The Social Media Trials are often compared to these tobacco cases.


The broad umbrella known as The Social Media Trials is not new. However, previous approaches have led to complications in legal footing for plaintiffs. Beginning with Zeran v. America Online, Inc. (1997), platforms like Facebook and X (formerly Twitter) have been shielded from legal liability in thousands of cases focused on concerns about content because of Section 230, a federal law that states:


​​No provider or user of an interactive computer service shall be treated as the publisher or speaker of any information provided by another information content provider.


In essence, this shields platforms from being held liable as publishers or speakers of third-party user content.


The bellwether case taking place in Los Angeles is different. The case is known as K.G.M. (Kaley) v. Meta Platforms & Google/YouTube. Instead of suing over content, the plaintiff is alleging the design of the platforms themselves is inherently addictive and causes harm to minors. The plaintiff is a 20-year-old who alleges addiction beginning with YouTube at age 6 and Instagram at age 9 (with later use of Snapchat and TikTok), leading to major mental health issues including depression, anxiety, body dysmorphia, and suicidal thoughts. 


January 2026, before the trial fully began



What is a Bellwether Trial?

The Social Media Trials consist of similar civil claims from thousands of individuals (including minors and young adults) and hundreds of school districts nationwide. In such cases, referred to legally as a mass tort, individual cases can be consolidated at a federal or state level, meaning the same judge presides over pretrial matters. This helps maintain consistent reasoning while the individual trials can still occur separately. In California, K.G.M. v. Meta Platforms & Google/YouTube is part of one such consolidation known as JCCP 5255. A bellwether trial tests jury reactions to the plaintiffs’ claims, providing data for settlement negotiations down the road. K.G.M. v. Meta Platforms & Google/YouTube is one of three such cases in California.



Worldview Roundup

Beyond the courtroom, this trial invites deeper reflection on responsibility, parenthood and childhood, and the role of technology in our lives.


The jury decision in this bellwether case has massive implications not only for how Big Tech is allowed to operate in providing addictive technologies to minors, but in providing a window into what our culture overall is saying about the roles and responsibilities of the parties involved in fueling such addictions and their consequences. It forces us to ask questions like: 


  • Who bears ultimate responsibility when powerful tools designed to capture attention lead to real harm? 

  • Are parents, schools, and communities equipped to counterbalance corporate influence? 

  • And how do we balance legitimate innovation with the protection of the most vulnerable among us?


At the Center for Biblical Unity, we urge a “justice begins at home approach.” No matter Big Tech’s just or unjust capabilities to harm our children, it is our job to prepare and protect them for life in a fallen world, of which social media and rampant technology access will always be a part.

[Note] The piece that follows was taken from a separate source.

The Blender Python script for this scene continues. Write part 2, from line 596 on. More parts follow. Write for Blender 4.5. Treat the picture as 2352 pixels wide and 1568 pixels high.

This does not absolve companies of moral or legal accountability, but it does remind us that waiting for courtroom verdicts or new regulations cannot replace proactive parenting. Ministries like our friends at Brave Parenting offer coaching for Christian parents to help them set screen-time boundaries, model healthy tech use, foster face-to-face relationships, and teach discernment about digital content. These efforts can go far in protecting our children’s hearts and minds. Churches and families together can create communities where technology serves rather than masters our souls.